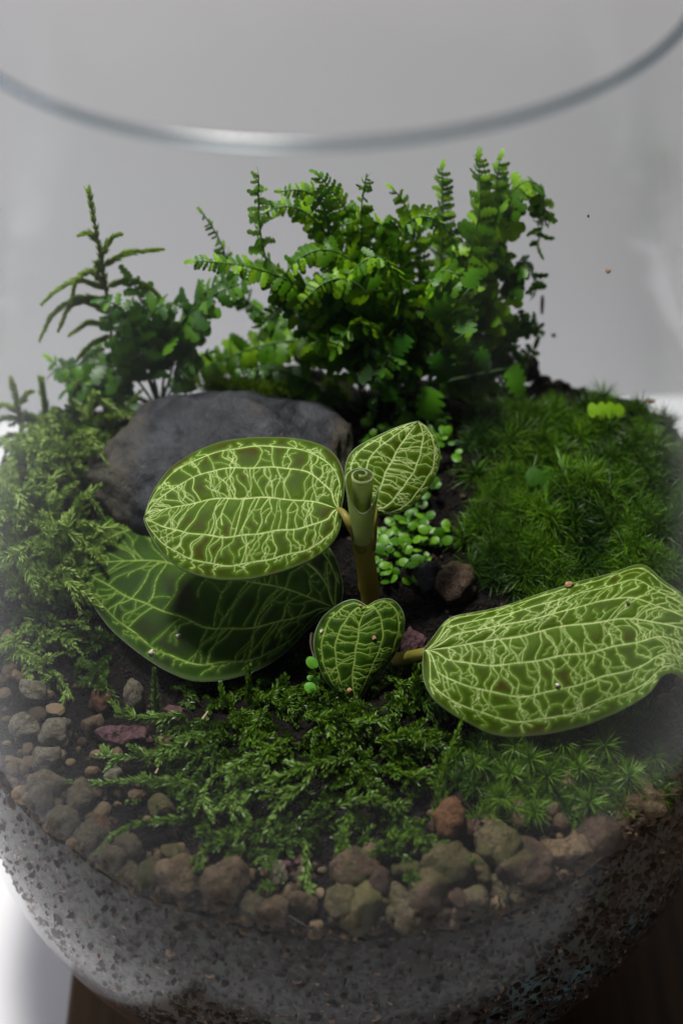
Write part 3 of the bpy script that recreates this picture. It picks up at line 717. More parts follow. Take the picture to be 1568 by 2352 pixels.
# rolled young leaf: a spiral sheet narrowing downwards
top = at_y(829, 1108, ys - .05); bot = at_y(829, 1240, ys - .05); ax = nrm(top - bot); Fm = frame(ax, (0, -1, 0.2)); ht = np.linalg.norm(top - bot)
nt_, nh = 130, 40; VV = []
tt = np.linspace(0, 1, nt_)
for h in np.linspace(0, 1, nh):
    ang = 4.6 * pi * tt - 1.25
    rad_ = (.53 - .44 * tt) * (.52 + .48 * h)
    rise = h * ht * (1.06 - .0 * tt) - .95 * h ** 2 * np.clip(1.25 - tt * 2.9, 0, 1) * np.clip(np.cos(ang), 0, 1) ** 1.2 + .22 * h * tt
    VV.append(bot + ax * rise[:, None] + Fm[:, 1] * (rad_ * np.sin(ang))[:, None] + Fm[:, 2] * (rad_ * np.cos(ang))[:, None])
VV = np.array(VV); i, j = np.meshgrid(np.arange(nh - 1), np.arange(nt_ - 1), indexing='ij')
F = np.stack([i * nt_ + j, i * nt_ + j + 1, (i + 1) * nt_ + j + 1, (i + 1) * nt_ + j], -1).reshape(-1, 4)
rl = obj('rolled_leaf', VV.reshape(-1, 3), F, M_ROLL, orchid, OB)
rl['label'] = 'young leaf still rolled in a spiral at the top of the stem'
sm = rl.modifiers.new('thickness', 'SOLIDIFY'); sm.thickness = .03 * S
V, F = tube(VV[-1], .022, 6); obj('margin', V, F, M_MARGIN, rl, OB)

# crumbs lying on the leaves
def crumb(px, py, r, mat, label, P, seed, name='grit_grain', cat='grit'):
    r *= .8; P = on_leaf(px, py) + np.array([0, -.01, .35 * r * .0145])
    lumpthing(name, px, py, r, r * .8, mat, label, cat, seed, base=ICO2, rough=.3, P=P)
pl = lambda px, py, P0, n, up: at_plane(px, py, P0, nrm(n)) + nrm(n) * up
crumb(412, 1458, 9, M_GRIT, 'white grit grain on the shaded lower leaf', pl(412, 1458, uP, (-.12, -.4, .9), .3), 70)
crumb(347, 1500, 12, M_GRIT, 'grey white grain near the edge of the shaded lower leaf', pl(347, 1500, uP, (-.12, -.4, .9), .1), 71)
crumb(735, 1449, 6, M_GRIT, 'tiny white grain at the left edge of the heart shaped leaf', pl(735, 1449, fP, (0, -.72, .69), .1), 72)
crumb(863, 1464, 8, M_TAN, 'pinkish grain on the right half of the heart shaped leaf', pl(863, 1464, fP, (0, -.72, .69), .22), 73)
crumb(829, 1388, 5, M_TAN, 'small pink grain at the base of the heart shaped leaf', pl(829, 1388, fP, (0, -.72, .69), .12), 74)
crumb(803, 1590, 10, M_TAN, 'brown fleck at the tip of the heart shaped leaf', pl(803, 1590, fP, (0, -.72, .69), .05), 75)
crumb(1306, 1328, 14, M_TAN, 'tan grit grain at the upper edge of the right leaf', pl(1306, 1332, rP, (-.12, -.46, .88), .2), 76)
crumb(1441, 1386, 8, M_LAVA, 'mauve crumb on the right leaf above its midrib', pl(1441, 1386, rP, (-.12, -.46, .88), .35), 77)
crumb(1278, 1573, 8, M_GRIT, 'cream grain on the lower half of the right leaf', pl(1278, 1573, rP, (-.12, -.46, .88), .35), 78)

# ------------------------------------------------------------------ ferns
def pinna_mesh(seed, L=1.0, W=.42, lobes=4, name='pinna'):
    rg = np.random.default_rng(seed); n = lobes * 6 + 1
    s = np.linspace(0, 1, n)
    w = W * np.sin(pi * np.clip(s * .84 + .12, 0, 1)) ** .4
    def side():
        lob = .42 + .66 * np.abs(np.sin(pi * s * lobes + rg.uniform(-.2, .2))) ** .6 + rg.uniform(-.05, .05, n); x = w * lob; x[0] = .05; x[-1] = W * .22; return x
    a, b = side(), side()
    bend = -.34 * s ** 2 * rg.uniform(.1, 1.9); cup = rg.uniform(.05, .3)
    mid = np.stack([s * L, .06 * np.sin(s * 4 + seed), bend], 1)
    A = mid + np.stack([0 * s, a, -cup * a ], 1); B = mid + np.stack([0 * s, -b, -cup * b ], 1)
    V = np.concatenate([A, mid, B]); i = np.arange(n - 1)
    F = np.concatenate([np.stack([n + i, n + i + 1, i + 1, i], 1), np.stack([2 * n + i, 2 * n + i + 1, n + i + 1, n + i], 1)])
    return mesh_of(name, V, F)
PIN = {}
for key, m in (('g', M_FERN), ('d', M_FERND), ('y', M_FERNY)):
    PIN[key] = []
    for k in range(8):
        me = pinna_mesh(100 + k + ord(key), 1.0, random.uniform(.24, .33), random.choice([3, 4, 4])); me.materials.append(m); PIN[key].append(me)
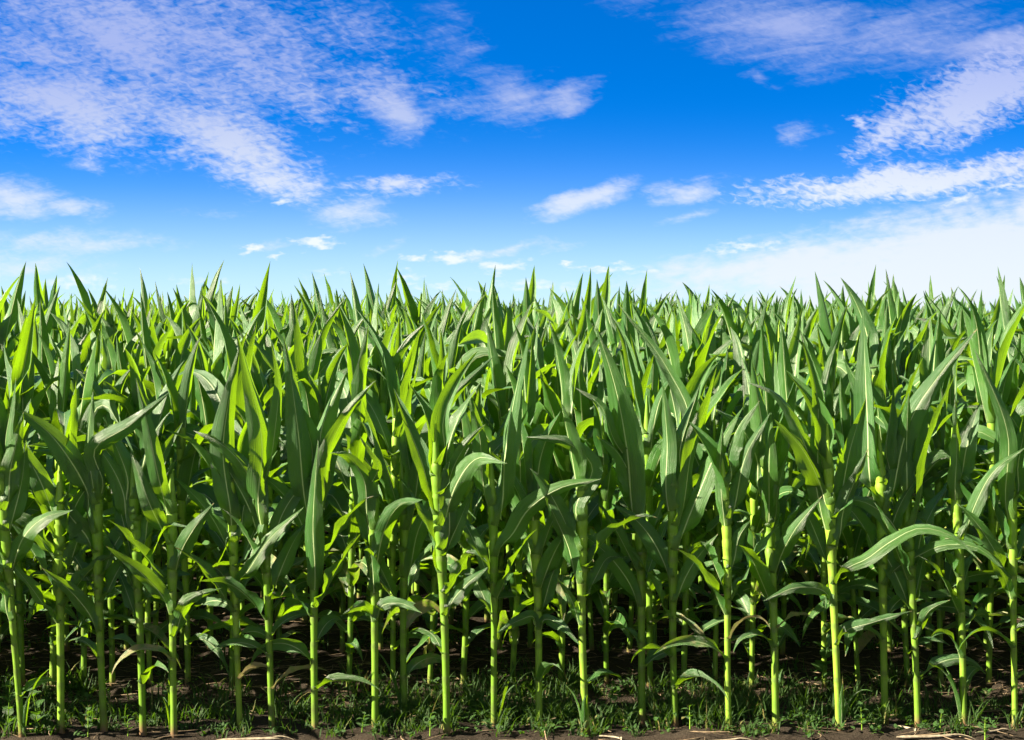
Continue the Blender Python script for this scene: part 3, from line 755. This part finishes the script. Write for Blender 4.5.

· · · ·

# [Work instructions]
Make an exact copy of every record, pictures excluded.

# [Right answer]
Write part 3 of the bpy script that recreates this picture. It picks up at line 717. More parts follow. Take the picture to be 1568 by 2352 pixels.
# rolled young leaf: a spiral sheet narrowing downwards
top = at_y(829, 1108, ys - .05); bot = at_y(829, 1240, ys - .05); ax = nrm(top - bot); Fm = frame(ax, (0, -1, 0.2)); ht = np.linalg.norm(top - bot)
nt_, nh = 130, 40; VV = []
tt = np.linspace(0, 1, nt_)
for h in np.linspace(0, 1, nh):
    ang = 4.6 * pi * tt - 1.25
    rad_ = (.53 - .44 * tt) * (.52 + .48 * h)
    rise = h * ht * (1.06 - .0 * tt) - .95 * h ** 2 * np.clip(1.25 - tt * 2.9, 0, 1) * np.clip(np.cos(ang), 0, 1) ** 1.2 + .22 * h * tt
    VV.append(bot + ax * rise[:, None] + Fm[:, 1] * (rad_ * np.sin(ang))[:, None] + Fm[:, 2] * (rad_ * np.cos(ang))[:, None])
VV = np.array(VV); i, j = np.meshgrid(np.arange(nh - 1), np.arange(nt_ - 1), indexing='ij')
F = np.stack([i * nt_ + j, i * nt_ + j + 1, (i + 1) * nt_ + j + 1, (i + 1) * nt_ + j], -1).reshape(-1, 4)
rl = obj('rolled_leaf', VV.reshape(-1, 3), F, M_ROLL, orchid, OB)
rl['label'] = 'young leaf still rolled in a spiral at the top of the stem'
sm = rl.modifiers.new('thickness', 'SOLIDIFY'); sm.thickness = .03 * S
V, F = tube(VV[-1], .022, 6); obj('margin', V, F, M_MARGIN, rl, OB)

# crumbs lying on the leaves
def crumb(px, py, r, mat, label, P, seed, name='grit_grain', cat='grit'):
    r *= .8; P = on_leaf(px, py) + np.array([0, -.01, .35 * r * .0145])
    lumpthing(name, px, py, r, r * .8, mat, label, cat, seed, base=ICO2, rough=.3, P=P)
pl = lambda px, py, P0, n, up: at_plane(px, py, P0, nrm(n)) + nrm(n) * up
crumb(412, 1458, 9, M_GRIT, 'white grit grain on the shaded lower leaf', pl(412, 1458, uP, (-.12, -.4, .9), .3), 70)
crumb(347, 1500, 12, M_GRIT, 'grey white grain near the edge of the shaded lower leaf', pl(347, 1500, uP, (-.12, -.4, .9), .1), 71)
crumb(735, 1449, 6, M_GRIT, 'tiny white grain at the left edge of the heart shaped leaf', pl(735, 1449, fP, (0, -.72, .69), .1), 72)
crumb(863, 1464, 8, M_TAN, 'pinkish grain on the right half of the heart shaped leaf', pl(863, 1464, fP, (0, -.72, .69), .22), 73)
crumb(829, 1388, 5, M_TAN, 'small pink grain at the base of the heart shaped leaf', pl(829, 1388, fP, (0, -.72, .69), .12), 74)
crumb(803, 1590, 10, M_TAN, 'brown fleck at the tip of the heart shaped leaf', pl(803, 1590, fP, (0, -.72, .69), .05), 75)
crumb(1306, 1328, 14, M_TAN, 'tan grit grain at the upper edge of the right leaf', pl(1306, 1332, rP, (-.12, -.46, .88), .2), 76)
crumb(1441, 1386, 8, M_LAVA, 'mauve crumb on the right leaf above its midrib', pl(1441, 1386, rP, (-.12, -.46, .88), .35), 77)
crumb(1278, 1573, 8, M_GRIT, 'cream grain on the lower half of the right leaf', pl(1278, 1573, rP, (-.12, -.46, .88), .35), 78)

# ------------------------------------------------------------------ ferns
def pinna_mesh(seed, L=1.0, W=.42, lobes=4, name='pinna'):
    rg = np.random.default_rng(seed); n = lobes * 6 + 1
    s = np.linspace(0, 1, n)
    w = W * np.sin(pi * np.clip(s * .84 + .12, 0, 1)) ** .4
    def side():
        lob = .42 + .66 * np.abs(np.sin(pi * s * lobes + rg.uniform(-.2, .2))) ** .6 + rg.uniform(-.05, .05, n); x = w * lob; x[0] = .05; x[-1] = W * .22; return x
    a, b = side(), side()
    bend = -.34 * s ** 2 * rg.uniform(.1, 1.9); cup = rg.uniform(.05, .3)
    mid = np.stack([s * L, .06 * np.sin(s * 4 + seed), bend], 1)
    A = mid + np.stack([0 * s, a, -cup * a ], 1); B = mid + np.stack([0 * s, -b, -cup * b ], 1)
    V = np.concatenate([A, mid, B]); i = np.arange(n - 1)
    F = np.concatenate([np.stack([n + i, n + i + 1, i + 1, i], 1), np.stack([2 * n + i, 2 * n + i + 1, n + i + 1, n + i], 1)])
    return mesh_of(name, V, F)
PIN = {}
for key, m in (('g', M_FERN), ('d', M_FERND), ('y', M_FERNY)):
    PIN[key] = []
    for k in range(8):
        me = pinna_mesh(100 + k + ord(key), 1.0, random.uniform(.24, .33), random.choice([3, 4, 4])); me.materials.append(m); PIN[key].append(me)
Continue the Blender Python script for this scene: part 3, from line 755. This part finishes the script. Write for Blender 4.5.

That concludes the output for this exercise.